TASK DIRECTIONS>
Up to and including the line with "PI = math.pi", please set down the entries below exactly, starting from the first line.

(Scripts that build scenes)
----
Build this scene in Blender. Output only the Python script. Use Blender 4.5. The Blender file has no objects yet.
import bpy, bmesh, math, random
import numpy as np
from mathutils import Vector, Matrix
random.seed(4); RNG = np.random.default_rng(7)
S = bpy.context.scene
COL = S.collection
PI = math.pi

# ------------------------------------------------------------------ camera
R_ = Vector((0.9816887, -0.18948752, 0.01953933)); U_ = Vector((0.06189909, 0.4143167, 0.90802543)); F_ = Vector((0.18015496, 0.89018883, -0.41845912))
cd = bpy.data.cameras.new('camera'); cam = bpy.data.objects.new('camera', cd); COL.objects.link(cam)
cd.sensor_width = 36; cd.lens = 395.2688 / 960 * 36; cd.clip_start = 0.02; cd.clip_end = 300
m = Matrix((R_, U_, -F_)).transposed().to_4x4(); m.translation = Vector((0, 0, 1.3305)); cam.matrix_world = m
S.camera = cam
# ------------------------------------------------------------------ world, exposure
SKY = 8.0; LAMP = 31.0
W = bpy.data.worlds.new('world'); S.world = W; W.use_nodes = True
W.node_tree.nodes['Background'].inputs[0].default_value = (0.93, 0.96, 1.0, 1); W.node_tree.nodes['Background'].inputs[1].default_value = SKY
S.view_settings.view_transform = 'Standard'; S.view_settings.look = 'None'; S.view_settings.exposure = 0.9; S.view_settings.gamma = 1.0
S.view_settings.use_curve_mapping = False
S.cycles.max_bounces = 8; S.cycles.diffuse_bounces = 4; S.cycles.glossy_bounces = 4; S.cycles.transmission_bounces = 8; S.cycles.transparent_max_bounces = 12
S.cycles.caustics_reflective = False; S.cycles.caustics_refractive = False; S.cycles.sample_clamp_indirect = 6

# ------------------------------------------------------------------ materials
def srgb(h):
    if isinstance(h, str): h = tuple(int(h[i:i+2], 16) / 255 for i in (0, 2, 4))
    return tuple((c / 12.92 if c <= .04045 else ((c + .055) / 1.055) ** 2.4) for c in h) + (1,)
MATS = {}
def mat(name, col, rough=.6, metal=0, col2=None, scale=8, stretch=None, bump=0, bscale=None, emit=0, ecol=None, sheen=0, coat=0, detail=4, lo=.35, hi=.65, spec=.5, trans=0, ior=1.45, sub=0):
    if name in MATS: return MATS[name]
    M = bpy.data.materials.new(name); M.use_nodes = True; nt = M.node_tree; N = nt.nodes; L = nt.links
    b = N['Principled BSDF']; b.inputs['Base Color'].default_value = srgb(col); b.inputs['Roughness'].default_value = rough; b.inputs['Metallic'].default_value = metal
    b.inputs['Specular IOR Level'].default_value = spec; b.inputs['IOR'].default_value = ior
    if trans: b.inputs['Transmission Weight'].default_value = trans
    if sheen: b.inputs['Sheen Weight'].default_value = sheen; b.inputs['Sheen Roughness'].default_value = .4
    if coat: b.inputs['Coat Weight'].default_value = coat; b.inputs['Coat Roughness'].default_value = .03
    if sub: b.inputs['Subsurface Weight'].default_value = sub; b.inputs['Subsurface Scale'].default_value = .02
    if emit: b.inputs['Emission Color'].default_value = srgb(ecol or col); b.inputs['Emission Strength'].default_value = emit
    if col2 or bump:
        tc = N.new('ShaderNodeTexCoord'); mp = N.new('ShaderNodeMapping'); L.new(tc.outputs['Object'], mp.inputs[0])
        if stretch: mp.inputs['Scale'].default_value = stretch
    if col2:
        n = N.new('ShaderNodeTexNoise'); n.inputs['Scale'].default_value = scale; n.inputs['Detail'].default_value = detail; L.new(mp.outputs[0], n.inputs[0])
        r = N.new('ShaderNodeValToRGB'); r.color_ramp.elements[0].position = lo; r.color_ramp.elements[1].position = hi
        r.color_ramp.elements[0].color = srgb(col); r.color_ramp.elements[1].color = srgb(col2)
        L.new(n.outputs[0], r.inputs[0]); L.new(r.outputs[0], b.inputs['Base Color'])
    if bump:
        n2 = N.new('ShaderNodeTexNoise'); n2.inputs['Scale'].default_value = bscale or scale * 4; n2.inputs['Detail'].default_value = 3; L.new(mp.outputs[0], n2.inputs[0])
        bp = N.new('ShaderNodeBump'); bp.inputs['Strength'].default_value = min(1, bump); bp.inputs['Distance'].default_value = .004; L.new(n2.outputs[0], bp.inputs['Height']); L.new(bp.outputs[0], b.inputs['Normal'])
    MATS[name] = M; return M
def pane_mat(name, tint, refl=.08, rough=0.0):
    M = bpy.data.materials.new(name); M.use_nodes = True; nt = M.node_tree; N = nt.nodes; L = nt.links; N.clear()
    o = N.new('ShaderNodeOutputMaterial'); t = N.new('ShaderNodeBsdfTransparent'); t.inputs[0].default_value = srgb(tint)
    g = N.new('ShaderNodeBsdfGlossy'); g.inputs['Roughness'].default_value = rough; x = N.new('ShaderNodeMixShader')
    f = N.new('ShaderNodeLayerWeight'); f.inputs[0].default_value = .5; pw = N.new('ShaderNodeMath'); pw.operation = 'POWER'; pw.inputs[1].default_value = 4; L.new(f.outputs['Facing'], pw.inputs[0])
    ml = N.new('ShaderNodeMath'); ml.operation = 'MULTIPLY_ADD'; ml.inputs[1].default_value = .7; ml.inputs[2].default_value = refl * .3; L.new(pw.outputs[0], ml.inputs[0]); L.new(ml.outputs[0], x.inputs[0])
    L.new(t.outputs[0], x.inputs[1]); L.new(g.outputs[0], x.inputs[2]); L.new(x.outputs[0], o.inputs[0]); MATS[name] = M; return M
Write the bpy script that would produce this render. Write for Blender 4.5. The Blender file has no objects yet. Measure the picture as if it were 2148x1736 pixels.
----
REPLY>
Build this scene in Blender. Output only the Python script. Use Blender 4.5. The Blender file has no objects yet.
import bpy, bmesh, math, random
import numpy as np
from mathutils import Vector, Matrix
random.seed(4); RNG = np.random.default_rng(7)
S = bpy.context.scene
COL = S.collection
PI = math.pi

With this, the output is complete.